Applied Materials starts $2B program incentives process in Hutto, may bring hundreds of jobs

A global supplier to the semiconductor sector is formally eyeing expansion into an Austin suburb — and the capital investment could top $2 billion capital while bringing more than 800 jobs to Hutto.

The Hutto Independent School District board of trustees on March 31 unanimously voted to accept an application for a Chapter 313 state-funded property tax incentives agreement with Applied Materials Inc. that would aid the construction of a research and development facility in the fast-growing but still small suburb northeast of Austin. Chapter 313 incentives can be used for new manufacturing and energy projects, although the program is currently slated to expire at the end of the year.

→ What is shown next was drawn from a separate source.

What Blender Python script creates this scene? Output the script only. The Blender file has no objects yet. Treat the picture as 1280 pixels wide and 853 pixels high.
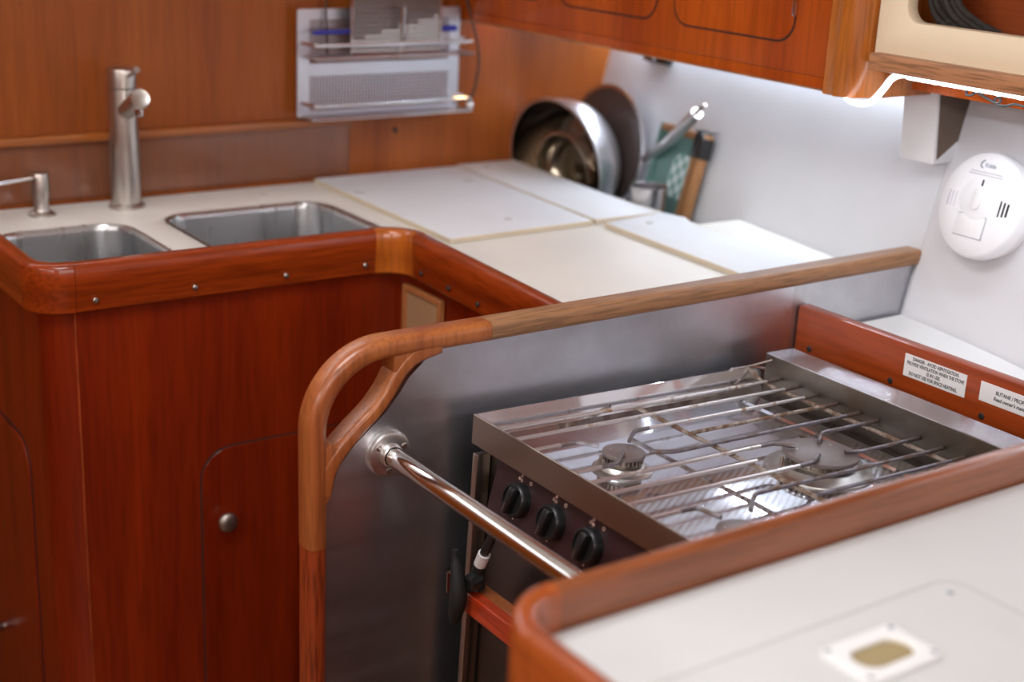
import bpy, bmesh, math, random
from mathutils import Vector, Matrix
random.seed(7)
C = bpy.context.scene.collection
PI = math.pi

# ------------------------------------------------------------------ materials
def lin(h):
    if isinstance(h, str):
        v = [int(h[i:i+2], 16)/255 for i in (0, 2, 4)]
        return tuple(x/12.92 if x <= .04045 else ((x+.055)/1.055)**2.4 for x in v) + (1,)
    return tuple(h) + (1,)

def base(name):
    m = bpy.data.materials.new(name); m.use_nodes = True
    nt = m.node_tree; b = nt.nodes['Principled BSDF']
    return m, nt, b

def noise_bump(nt, b, scale, strength, dist=.001, stretch=(1, 1, 1), detail=4):
    tc = nt.nodes.new('ShaderNodeTexCoord'); mp = nt.nodes.new('ShaderNodeMapping')
    mp.inputs['Scale'].default_value = stretch
    n = nt.nodes.new('ShaderNodeTexNoise'); n.inputs['Scale'].default_value = scale; n.inputs['Detail'].default_value = detail
    bp = nt.nodes.new('ShaderNodeBump'); bp.inputs['Strength'].default_value = strength; bp.inputs['Distance'].default_value = dist
    L = nt.links.new
    L(tc.outputs['Object'], mp.inputs['Vector']); L(mp.outputs['Vector'], n.inputs['Vector'])
    L(n.outputs['Fac'], bp.inputs['Height']); L(bp.outputs['Normal'], b.inputs['Normal'])
    return n

def plain(name, col, rough=.5, metal=0, bump=None, coat=0, spec=.5):
    m, nt, b = base(name)
    b.inputs['Base Color'].default_value = lin(col); b.inputs['Roughness'].default_value = rough
    b.inputs['Metallic'].default_value = metal; b.inputs['Coat Weight'].default_value = coat
    b.inputs['Specular IOR Level'].default_value = spec
    tc = nt.nodes.new('ShaderNodeTexCoord'); n = nt.nodes.new('ShaderNodeTexNoise')
    n.inputs['Scale'].default_value = 9; n.inputs['Detail'].default_value = 5
    mx = nt.nodes.new('ShaderNodeMix'); mx.data_type = 'RGBA'
    c = lin(col)
    mx.inputs['A'].default_value = tuple(x*.94 for x in c[:3]) + (1,); mx.inputs['B'].default_value = tuple(min(1, x*1.05) for x in c[:3]) + (1,)
    nt.links.new(tc.outputs['Object'], n.inputs['Vector']); nt.links.new(n.outputs['Fac'], mx.inputs['Factor'])
    nt.links.new(mx.outputs['Result'], b.inputs['Base Color'])
    if bump: noise_bump(nt, b, bump[0], bump[1], .001)
    return m

def wood(name, dark, light, grain='z', rough=.3, coat=.6, coat_rough=.12, scale=1.0, pores=.25, spec=.4):
    m, nt, b = base(name)
    L = nt.links.new
    tc = nt.nodes.new('ShaderNodeTexCoord'); mp = nt.nodes.new('ShaderNodeMapping')
    s = [1, 1, 1]; s['xyz'.index(grain)] = .06
    mp.inputs['Scale'].default_value = s
    n1 = nt.nodes.new('ShaderNodeTexNoise'); n1.inputs['Scale'].default_value = 14*scale; n1.inputs['Detail'].default_value = 6; n1.inputs['Distortion'].default_value = .6
    n2 = nt.nodes.new('ShaderNodeTexNoise'); n2.inputs['Scale'].default_value = 160*scale; n2.inputs['Detail'].default_value = 3
    cr = nt.nodes.new('ShaderNodeValToRGB')
    cr.color_ramp.elements[0].position = .3; cr.color_ramp.elements[0].color = lin(dark)
    cr.color_ramp.elements[1].position = .72; cr.color_ramp.elements[1].color = lin(light)
    mx = nt.nodes.new('ShaderNodeMix'); mx.data_type = 'RGBA'; mx.blend_type = 'MULTIPLY'; mx.inputs['Factor'].default_value = pores
    r2 = nt.nodes.new('ShaderNodeValToRGB'); r2.color_ramp.elements[0].position = .38; r2.color_ramp.elements[1].position = .55
    L(tc.outputs['Object'], mp.inputs['Vector']); L(mp.outputs['Vector'], n1.inputs['Vector']); L(mp.outputs['Vector'], n2.inputs['Vector'])
    L(n1.outputs['Fac'], cr.inputs['Fac']); L(n2.outputs['Fac'], r2.inputs['Fac'])
    L(cr.outputs['Color'], mx.inputs['A']); L(r2.outputs['Color'], mx.inputs['B']); L(mx.outputs['Result'], b.inputs['Base Color'])
    b.inputs['Roughness'].default_value = rough; b.inputs['Coat Weight'].default_value = coat; b.inputs['Coat Roughness'].default_value = coat_rough
    b.inputs['Specular IOR Level'].default_value = spec
    return m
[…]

Hutto is just west of Taylor, another small suburb that has lured a huge Samsung Electronics Co. Ltd. semiconductor factory.

Sara Leon, an attorney for HISD, said during the meeting that the company’s investment would be exceed $2 billion and would be for a state-of-the-art research and development laboratory.

She added that the application requires a minimum number of jobs, which was listed at 25 jobs with an average salary of $69,000, but the project would create much more than that — including 7,000 construction jobs.

The application in Hutto marks the first public disclosure of the involvement of Silicon Valley-based Applied Materials (Nasdaq: AMAT), already a major employer in Austin, with a still-growing facility off U.S. Highway 290. Austin Business Journal reported in February that the company was eyeing the city for the project. The school board vote starts the process for the incentives application and still requires a formal review from the state comptroller, before returning to the board for another vote.

Chapter 313 allows a school district to cap the taxable value of a property between $10 million and $100 million for up to 10 years, for the portion of the property taxes it would receive for maintenance and operations. The tool has been used by several companies making massive investments in Central Texas, including the $17 billion Samsung chipmaking plant in Taylor and Tesla Inc.’s $1.1 billion facility rising in Travis County.

However, the Chapter 313 program is slated to end Dec. 31, 2022, because it was not reauthorized by the last state legislature, and companies are rushing to get applications approved before the deadline.

Leon said Applied Materials would invest an initial $80 million within a certain time period, after which the project’s valuation for HISD maintenance and operation taxes would be capped at $80 million for a further period of time. But full terms would be negotiated at a later date.

She added that benefits to the school district include tax savings coming from state, no loss of revenue and the fact that it would increase the district’s tax base.